Charleroi man 1 of 7 pleading guilty in cocaine conspiracy
A 29-year old Washington County man is among seven people who pleaded guilty late last month to federal charges they were involved with what authorities said was a multi-state conspiracy to distribute cocaine and launder the proceeds.
The U.S. attorney’s office announced the June 22 guilty pleas before District Judge Arthur Schwab in PittsburghWednesday. The seven were indicted by a federal grand jury in October.
The office said a supplier in Brownsville, Texas, mailed dozens of packages, totaling about eight kilograms, of cocaine between 2011 and 2015 to Elizabeth and McKeesport, both in Allegheny County. Federal prosecutors said Jeffrey Turner, 35, and April Racan, 37, both of McKeesport, sold the drugs to Brian Kettering of Charleroi and others.

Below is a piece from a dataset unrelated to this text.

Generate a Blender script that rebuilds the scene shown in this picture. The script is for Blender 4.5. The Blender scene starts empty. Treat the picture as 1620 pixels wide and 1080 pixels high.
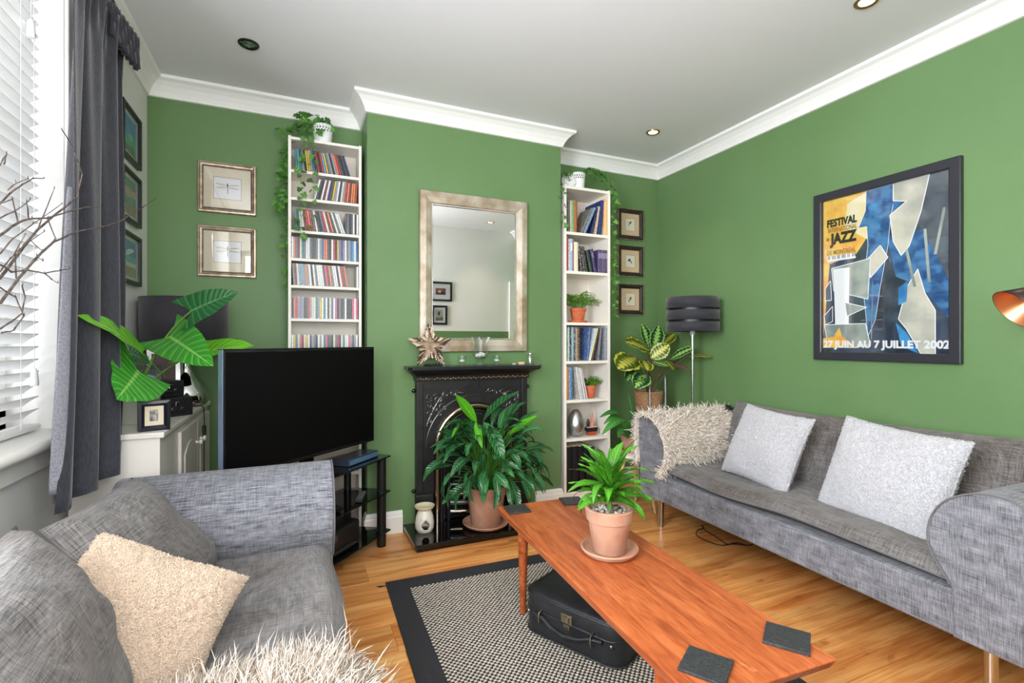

The agency’s office did not name the initial “cocaine source of supply” in Texas.
Authorities said Joseph Borrelli, 49, then a postmaster in West Newton, Westmoreland County, provided addresses of vacant houses. When the packages arrived at the post office, he diverted them to Turner and Racan, according to the Department of Justice.
Money from the drug sales were generally sent back to Texas in cash. Prosecutors said for six months in 2012, however, Kettering and William Coulson, 50, formerly of McKeesport, bought at least $116,700 in money orders and Turner and Racan sent them to a Dairy Queen managed by Daniel Cosme, 35, of San Benito, Texas. Cosme turned the money over to the original supplier, who then had Hugo Balboa, 48, of Brownsville, Texas, deposit the money in bank accounts.
Kettering, Turner, Racan, Cosme, Balboa, Coulson, now of St. Augustine, Flor., pleaded guilty to money laundering conspiracy. Turner, Racan, Borrelli, Fla., and Kettering pleaded guilty to conspiracy to distribute cocaine.
Sentencing is set for the various defendants in October and early November.
An eighth defendant, Dante Lozano, will be transferred to Western Pennsylvania to face drug and money laundering conspiracy charges.